Quote the whole listing verbatim.
**** Recorded information ****
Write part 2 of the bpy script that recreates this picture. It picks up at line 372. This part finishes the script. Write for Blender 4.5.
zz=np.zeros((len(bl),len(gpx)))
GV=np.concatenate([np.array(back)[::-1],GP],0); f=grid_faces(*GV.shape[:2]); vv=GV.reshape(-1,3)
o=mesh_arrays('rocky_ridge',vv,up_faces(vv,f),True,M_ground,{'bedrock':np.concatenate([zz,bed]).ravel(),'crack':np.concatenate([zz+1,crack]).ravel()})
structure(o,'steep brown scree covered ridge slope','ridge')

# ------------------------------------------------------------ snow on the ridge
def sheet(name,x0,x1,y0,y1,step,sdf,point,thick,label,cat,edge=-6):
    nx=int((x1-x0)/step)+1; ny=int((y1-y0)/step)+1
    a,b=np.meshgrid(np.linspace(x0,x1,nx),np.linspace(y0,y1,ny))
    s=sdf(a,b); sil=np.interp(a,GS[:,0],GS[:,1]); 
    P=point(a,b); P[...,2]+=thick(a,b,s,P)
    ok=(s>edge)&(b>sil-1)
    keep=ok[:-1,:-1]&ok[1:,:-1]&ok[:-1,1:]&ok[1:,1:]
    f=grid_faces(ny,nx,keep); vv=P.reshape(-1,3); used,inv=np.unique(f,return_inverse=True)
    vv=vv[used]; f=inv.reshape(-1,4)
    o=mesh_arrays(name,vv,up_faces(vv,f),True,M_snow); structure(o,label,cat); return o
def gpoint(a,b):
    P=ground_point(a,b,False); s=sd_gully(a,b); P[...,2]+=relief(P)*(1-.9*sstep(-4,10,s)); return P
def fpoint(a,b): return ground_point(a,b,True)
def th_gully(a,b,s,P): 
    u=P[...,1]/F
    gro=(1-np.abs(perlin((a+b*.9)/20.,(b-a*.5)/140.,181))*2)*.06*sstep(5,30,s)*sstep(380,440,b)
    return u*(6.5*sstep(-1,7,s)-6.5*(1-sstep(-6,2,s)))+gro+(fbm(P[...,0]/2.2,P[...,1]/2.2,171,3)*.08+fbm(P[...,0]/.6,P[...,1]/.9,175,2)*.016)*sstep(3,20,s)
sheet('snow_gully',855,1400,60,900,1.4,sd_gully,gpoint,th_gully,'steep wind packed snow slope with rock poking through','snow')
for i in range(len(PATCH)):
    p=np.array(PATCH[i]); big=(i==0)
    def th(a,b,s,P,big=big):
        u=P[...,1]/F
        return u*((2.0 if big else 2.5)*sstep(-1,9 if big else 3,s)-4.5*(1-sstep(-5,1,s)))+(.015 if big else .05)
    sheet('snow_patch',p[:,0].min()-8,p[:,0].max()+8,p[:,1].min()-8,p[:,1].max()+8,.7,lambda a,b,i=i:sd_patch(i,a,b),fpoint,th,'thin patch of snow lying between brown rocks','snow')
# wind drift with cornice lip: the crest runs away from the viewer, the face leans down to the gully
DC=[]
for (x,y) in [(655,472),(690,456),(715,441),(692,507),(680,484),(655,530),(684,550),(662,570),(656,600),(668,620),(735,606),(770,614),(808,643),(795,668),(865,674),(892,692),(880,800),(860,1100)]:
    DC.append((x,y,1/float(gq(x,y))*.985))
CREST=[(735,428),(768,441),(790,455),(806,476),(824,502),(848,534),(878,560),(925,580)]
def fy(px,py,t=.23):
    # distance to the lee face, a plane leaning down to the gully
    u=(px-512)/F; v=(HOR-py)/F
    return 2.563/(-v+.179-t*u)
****
**Output of the task**
Write part 2 of the bpy script that recreates this picture. It picks up at line 372. This part finishes the script. Write for Blender 4.5.
zz=np.zeros((len(bl),len(gpx)))
GV=np.concatenate([np.array(back)[::-1],GP],0); f=grid_faces(*GV.shape[:2]); vv=GV.reshape(-1,3)
o=mesh_arrays('rocky_ridge',vv,up_faces(vv,f),True,M_ground,{'bedrock':np.concatenate([zz,bed]).ravel(),'crack':np.concatenate([zz+1,crack]).ravel()})
structure(o,'steep brown scree covered ridge slope','ridge')

# ------------------------------------------------------------ snow on the ridge
def sheet(name,x0,x1,y0,y1,step,sdf,point,thick,label,cat,edge=-6):
    nx=int((x1-x0)/step)+1; ny=int((y1-y0)/step)+1
    a,b=np.meshgrid(np.linspace(x0,x1,nx),np.linspace(y0,y1,ny))
    s=sdf(a,b); sil=np.interp(a,GS[:,0],GS[:,1]); 
    P=point(a,b); P[...,2]+=thick(a,b,s,P)
    ok=(s>edge)&(b>sil-1)
    keep=ok[:-1,:-1]&ok[1:,:-1]&ok[:-1,1:]&ok[1:,1:]
    f=grid_faces(ny,nx,keep); vv=P.reshape(-1,3); used,inv=np.unique(f,return_inverse=True)
    vv=vv[used]; f=inv.reshape(-1,4)
    o=mesh_arrays(name,vv,up_faces(vv,f),True,M_snow); structure(o,label,cat); return o
def gpoint(a,b):
    P=ground_point(a,b,False); s=sd_gully(a,b); P[...,2]+=relief(P)*(1-.9*sstep(-4,10,s)); return P
def fpoint(a,b): return ground_point(a,b,True)
def th_gully(a,b,s,P): 
    u=P[...,1]/F
    gro=(1-np.abs(perlin((a+b*.9)/20.,(b-a*.5)/140.,181))*2)*.06*sstep(5,30,s)*sstep(380,440,b)
    return u*(6.5*sstep(-1,7,s)-6.5*(1-sstep(-6,2,s)))+gro+(fbm(P[...,0]/2.2,P[...,1]/2.2,171,3)*.08+fbm(P[...,0]/.6,P[...,1]/.9,175,2)*.016)*sstep(3,20,s)
sheet('snow_gully',855,1400,60,900,1.4,sd_gully,gpoint,th_gully,'steep wind packed snow slope with rock poking through','snow')
for i in range(len(PATCH)):
    p=np.array(PATCH[i]); big=(i==0)
    def th(a,b,s,P,big=big):
        u=P[...,1]/F
        return u*((2.0 if big else 2.5)*sstep(-1,9 if big else 3,s)-4.5*(1-sstep(-5,1,s)))+(.015 if big else .05)
    sheet('snow_patch',p[:,0].min()-8,p[:,0].max()+8,p[:,1].min()-8,p[:,1].max()+8,.7,lambda a,b,i=i:sd_patch(i,a,b),fpoint,th,'thin patch of snow lying between brown rocks','snow')
# wind drift with cornice lip: the crest runs away from the viewer, the face leans down to the gully
DC=[]
for (x,y) in [(655,472),(690,456),(715,441),(692,507),(680,484),(655,530),(684,550),(662,570),(656,600),(668,620),(735,606),(770,614),(808,643),(795,668),(865,674),(892,692),(880,800),(860,1100)]:
    DC.append((x,y,1/float(gq(x,y))*.985))
CREST=[(735,428),(768,441),(790,455),(806,476),(824,502),(848,534),(878,560),(925,580)]
def fy(px,py,t=.23):
    # distance to the lee face, a plane leaning down to the gully
    u=(px-512)/F; v=(HOR-py)/F
    return 2.563/(-v+.179-t*u)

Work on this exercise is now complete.